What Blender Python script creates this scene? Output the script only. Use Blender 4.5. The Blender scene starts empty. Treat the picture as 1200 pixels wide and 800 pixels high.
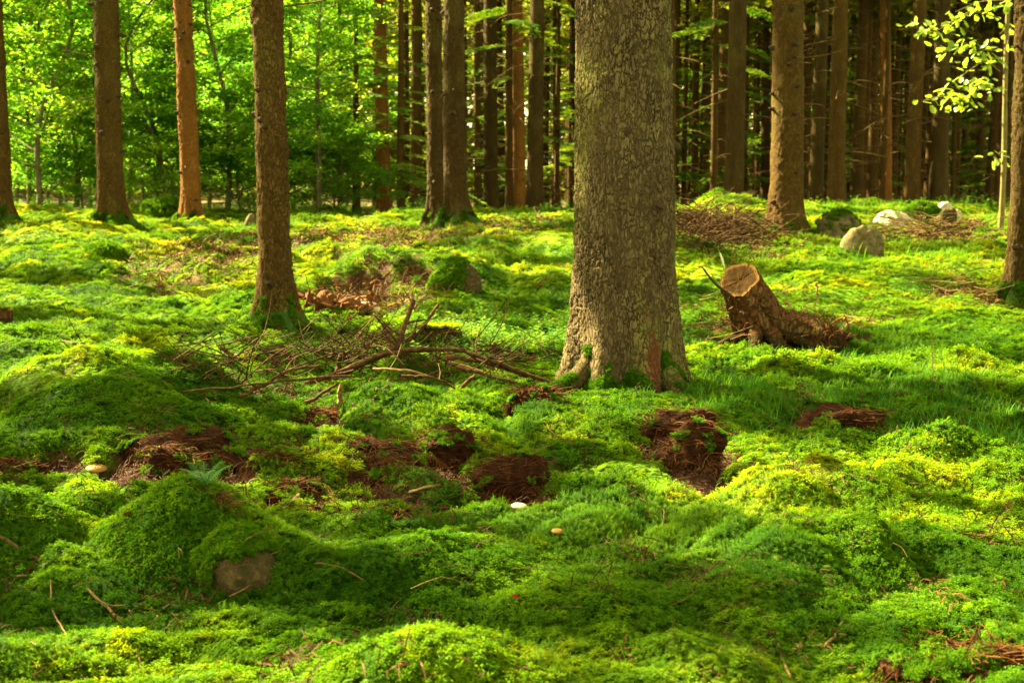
import bpy, math, random
import numpy as np
from mathutils import Vector, Matrix

S = bpy.context.scene
COL = S.collection
RNG = np.random.default_rng(11)
random.seed(5)

# ------------------------------------------------------------------ camera
F, HOR = 1666.7, 215.0                       # focal length in photo pixels (1200 wide), horizon row
PITCH = math.atan((400 - HOR) / F)
CAMZ = 1.0
cam = bpy.data.cameras.new('camera')
cam.lens, cam.sensor_width = 50.0, 36.0
cam.clip_start, cam.clip_end = 0.05, 400
cam.dof.use_dof = True
cam.dof.focus_distance = 5.2
cam.dof.aperture_fstop = 7.1
cam_o = bpy.data.objects.new('camera', cam)
COL.objects.link(cam_o)
cam_o.location = (0, 0, CAMZ)
cam_o.rotation_euler = (math.pi / 2 - PITCH, 0, 0)
S.camera = cam_o

# ------------------------------------------------------------------ light
SUN_EL = math.radians(37)
SUN_AZ = math.radians(-57)                   # clockwise from +Y: behind the scene and to the left
TOSUN = Vector((math.sin(SUN_AZ) * math.cos(SUN_EL), math.cos(SUN_AZ) * math.cos(SUN_EL), math.sin(SUN_EL)))
W = bpy.data.worlds.new('World'); S.world = W; W.use_nodes = True
sk = W.node_tree.nodes.new('ShaderNodeTexSky')
sk.sky_type = 'NISHITA'; sk.sun_disc = False
sk.sun_elevation, sk.sun_rotation = SUN_EL, SUN_AZ
sk.dust_density = 2.0
bg = W.node_tree.nodes["Background"]; bg.inputs[1].default_value = 0.066
hs = W.node_tree.nodes.new('ShaderNodeHueSaturation'); hs.inputs['Saturation'].default_value = .35      # thin bright cloud: a paler sky
tn_ = W.node_tree.nodes.new('ShaderNodeMix'); tn_.data_type = 'RGBA'; tn_.blend_type = 'MULTIPLY'; tn_.inputs[0].default_value = 1; tn_.inputs[7].default_value = (1.18, 1.0, .46, 1)
W.node_tree.links.new(sk.outputs[0], hs.inputs['Color']); W.node_tree.links.new(hs.outputs[0], tn_.inputs[6]); W.node_tree.links.new(tn_.outputs[2], bg.inputs[0])
sl = bpy.data.lights.new('sun', 'SUN'); sl.energy = 5.0; sl.angle = math.radians(0.5); sl.color = (1.0, 0.85, 0.43)
so = bpy.data.objects.new('sun', sl); COL.objects.link(so)
so.rotation_euler = TOSUN.to_track_quat('Z', 'Y').to_euler()
S.view_settings.view_transform = 'Standard'; S.view_settings.look = 'None'
S.view_settings.exposure = 3.78; S.view_settings.gamma = 1.0
S.cycles.use_denoising = True
S.cycles.max_bounces = 8; S.cycles.diffuse_bounces = 4; S.cycles.transmission_bounces = 6

# ------------------------------------------------------------------ noise (numpy)
def _hash(ix, iy, iz, seed):
    h = (ix.astype(np.int64) * 374761393 + iy.astype(np.int64) * 668265263 + iz.astype(np.int64) * 2147483647 + seed * 974711) & 0xffffffff
    h = ((h ^ (h >> 13)) * 1274126177) & 0xffffffff
    h = ((h ^ (h >> 16)) * 2246822519) & 0xffffffff
    return ((h ^ (h >> 13)) & 0xffffff) / float(0xffffff)

def noise2(x, y, seed=0):
    x = np.asarray(x, float); y = np.asarray(y, float)
    xi, yi = np.floor(x), np.floor(y); fx, fy = x - xi, y - yi
    zz = np.zeros_like(xi)
    def g(ox, oy):
        a = _hash(xi + ox, yi + oy, zz, seed) * 2 * np.pi
        return np.cos(a) * (fx - ox) + np.sin(a) * (fy - oy)
    u = fx**3 * (fx * (fx * 6 - 15) + 10); v = fy**3 * (fy * (fy * 6 - 15) + 10)
    a = g(0, 0) * (1 - u) + g(1, 0) * u; b = g(0, 1) * (1 - u) + g(1, 1) * u
    return (a * (1 - v) + b * v) * 1.5

def noise3(x, y, z, seed=0):
    xi, yi, zi = np.floor(x), np.floor(y), np.floor(z); fx, fy, fz = x - xi, y - yi, z - zi
    s = lambda t: t * t * (3 - 2 * t)
    u, v, w = s(fx), s(fy), s(fz)
    c = lambda a, b, d: _hash(xi + a, yi + b, zi + d, seed)
    l = lambda a, b, t: a + (b - a) * t
    return l(l(l(c(0,0,0), c(1,0,0), u), l(c(0,1,0), c(1,1,0), u), v), l(l(c(0,0,1), c(1,0,1), u), l(c(0,1,1), c(1,1,1), u), v), w) * 2 - 1

def worley3(x, y, z, seed=0):
    xi, yi, zi = np.floor(x), np.floor(y), np.floor(z)
    f1 = np.full(x.shape, 9.0); f2 = np.full(x.shape, 9.0); cid = np.zeros(x.shape)
    for a in (-1, 0, 1):
        for b in (-1, 0, 1):
            for c in (-1, 0, 1):
                X, Y, Z = xi + a, yi + b, zi + c
                h = _hash(X, Y, Z, seed)
                d = np.sqrt((X + h - x)**2 + (Y + _hash(X, Y, Z, seed + 1) - y)**2 + (Z + _hash(X, Y, Z, seed + 2) - z)**2)
                m = d < f1
                f2 = np.where(m, f1, np.minimum(f2, d)); cid = np.where(m, h, cid); f1 = np.where(m, d, f1)
    return f1, f2, cid

def sstep(a, b, x):
    t = np.clip((x - a) / (b - a), 0, 1); return t * t * (3 - 2 * t)

# ------------------------------------------------------------------ terrain height
_ys = np.linspace(-40, 200, 4801)
_hs = np.interp(_ys, [-40, 0, 4, 8, 10, 12, 14, 17, 20, 23, 28, 40, 60, 110, 200], [.5, .1, -.02, -.02, .04, .16, .30, .40, .49, .50, .35, .3, .35, 1.2, 3])
_k = np.exp(-0.5 * (np.linspace(-3, 3, 121) / 0.9)**2); _k /= _k.sum()
_hs = np.convolve(np.pad(_hs, 60, mode='edge'), _k, mode='valid')

def base_h(x, y):
    return np.interp(y, _ys, _hs) + .10 * noise2(np.asarray(x) / 5.5 + 3.1, np.asarray(y) / 5.5, 4) * sstep(3, 12, np.asarray(y))

def ray(px, py):
    c, e = (px - 600) / F, (400 - py) / F
    return np.array([c, math.cos(PITCH) + e * math.sin(PITCH), -math.sin(PITCH) + e * math.cos(PITCH)])

def _hit(px, py, fn):
    d = ray(px, py); t = np.concatenate([np.arange(1.5, 14, .01), np.arange(14, 90, .03)])
    X, Y, Z = d[0] * t, d[1] * t, CAMZ + d[2] * t
    h = fn(X, Y); k = np.argmax(Z < h)
    if not (Z < h).any(): k = int(np.argmin(np.where((Y > 12) & (Y < 28), Z - h, 9)))
    return Vector((X[k], Y[k], float(h[k])))

# mounds: (px, py of the foot, width in px, depth in m, height in m)
MOUNDS = []
for px, py, wpx, dep, h in [
    (80, 520, 330, .75, .24), (30, 700, 520, .34, .19), (235, 690, 150, .2, .035), (215, 630, 170, .32, -.11), (540, 850, 430, .20, .085), (745, 640, 260, .34, .07), (925, 612, 130, .2, .08),
    (465, 503, 130, .28, .10), (330, 560, 90, .14, .08), (395, 560, 110, .16, .09), (1010, 600, 170, .3, .07),
    (730, 480, 330, .5, .10), (135, 306, 70, .55, .12), (188, 255, 70, .8, .16), (480, 335, 170, .7, .20), (300, 372, 90, .35, .09),
    (345, 392, 130, .45, .05), (855, 262, 150, 1.1, .22), (1060, 262, 230, 1.6, .16), (590, 240, 180, 1.0, .08), (505, 252, 70, .8, .12),
    (1000, 690, 260, .3, .06), (150, 560, 60, .14, .05), (640, 510, 110, .25, .06), (560, 700, 200, .3, .05), (905, 400, 200, .5, .06),
    (1150, 560, 200, .4, .08), (60, 275, 160, 1.2, .12), (30, 425, 130, .5, .12), (300, 640, 300, .22, .05)]:
    p = _hit(px, py, base_h)
    MOUNDS.append((p.x, p.y + dep * .8, wpx / 2 * p.y / F * 1.15, dep, h))
# soil patches: centre px, radii px  -> torn ground without moss
SOIL_PX = [(612, 578, 62, 22), (800, 515, 60, 20), (815, 545, 42, 22), (205, 545, 62, 26), (512, 535, 42, 22), (370, 492, 34, 9), (420, 525, 58, 15),
           (985, 495, 58, 15), (1130, 775, 62, 24), (300, 535, 60, 13), (455, 562, 50, 13), (15, 555, 26, 10), (635, 465, 24, 14), (350, 590, 64, 17), (450, 600, 60, 12),
           (400, 558, 235, 34), (215, 548, 90, 18), (230, 592, 40, 12), (270, 524, 40, 10), (300, 604, 50, 9), (400, 602, 66, 9), (530, 566, 50, 12), (335, 522, 40, 8), (150, 548, 44, 12), (480, 590, 60, 9), (560, 590, 50, 10), (380, 548, 60, 8), (60, 548, 40, 8), (540, 600, 50, 10), (395, 350, 46, 17), (437, 350, 18, 14)]
def _ell(px, py, rx, ry, fn):
    a, b, c = _hit(px, py, fn), _hit(px, py + ry, fn), _hit(px, py - ry, fn)
    return (a.x, (b.y + c.y) / 2, rx * a.y / F, max((c.y - b.y) / 2, .05))
LITTER_PX = [(270, 292, 75, 28), (450, 285, 110, 14), (600, 268, 70, 7), (330, 470, 110, 14), (835, 275, 70, 16), (440, 355, 85, 25), (940, 390, 90, 16), (430, 248, 50, 6), (1080, 280, 80, 8), (560, 430, 110, 12), (1160, 345, 50, 9)]
def soil_mask(x, y): return ell_mask(SOIL, x, y, .27) * (1 - .6 * ell_mask(CUSH, x, y, .5, 17))
def ell_mask(L, x, y, wob=.35, seed=7):
    m = np.zeros(np.broadcast(x, y).shape)
    n = noise2(np.asarray(x) * 4.5, np.asarray(y) * 4.5, seed) + .5 * noise2(np.asarray(x) * 11, np.asarray(y) * 11, seed + 1)
    for cx, cy, rx, ry in L:
        q = ((x - cx) / rx)**2 + ((y - cy) / ry)**2
        m = np.maximum(m, 1 - sstep(.6, 1.3, q + n * wob * 2))
    return m

def H0(x, y):
    x = np.asarray(x, float); y = np.asarray(y, float)
    z = base_h(x, y)
    fade = 1 - .15 * sstep(9, 22, y)
    wx = x + .25 * noise2(x * 1.3, y * 1.3, 21); wy = y + .25 * noise2(x * 1.3 + 9, y * 1.3, 22)
    z = z + .10 * (np.abs(noise2(wx * 1.05, wy * 1.2, 1)) - .3) * fade
    z = z + .075 * (np.abs(noise2(wx * 2.6, wy * 2.6, 2)) - .3) * fade + .20 * (np.abs(noise2(wx * .85 + 7, wy * .7, 25)) - .25) * sstep(8.5, 12, y) * (1 - sstep(26, 34, y))
    z = z + .045 * (np.abs(noise2(wx * 6.5, wy * 6.5, 3)) - .3) * (1 - .7 * sstep(8, 16, y))
    mw = 1 + .45 * noise2(x * 3.1, y * 3.1, 23)
    for cx, cy, rx, ry, h in MOUNDS:
        q = ((x - cx) / rx)**2 + ((y - cy) / ry)**2
        z = z + h * np.exp(-q**1.3 * 1.1) * mw
    w = .9 * np.exp(-((x - .55)**2 + (y - 6.75)**2) / .30); z = z * (1 - w) - .015 * w      # the big spruce stands level
    return z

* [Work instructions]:
From the first line of the listing above, repeat every line through the one holding "S.camera = cam_o". Both ends count, and pictures stay out.

* [Exercise answer]:
What Blender Python script creates this scene? Output the script only. Use Blender 4.5. The Blender scene starts empty. Treat the picture as 1200 pixels wide and 800 pixels high.
import bpy, math, random
import numpy as np
from mathutils import Vector, Matrix

S = bpy.context.scene
COL = S.collection
RNG = np.random.default_rng(11)
random.seed(5)

# ------------------------------------------------------------------ camera
F, HOR = 1666.7, 215.0                       # focal length in photo pixels (1200 wide), horizon row
PITCH = math.atan((400 - HOR) / F)
CAMZ = 1.0
cam = bpy.data.cameras.new('camera')
cam.lens, cam.sensor_width = 50.0, 36.0
cam.clip_start, cam.clip_end = 0.05, 400
cam.dof.use_dof = True
cam.dof.focus_distance = 5.2
cam.dof.aperture_fstop = 7.1
cam_o = bpy.data.objects.new('camera', cam)
COL.objects.link(cam_o)
cam_o.location = (0, 0, CAMZ)
cam_o.rotation_euler = (math.pi / 2 - PITCH, 0, 0)
S.camera = cam_o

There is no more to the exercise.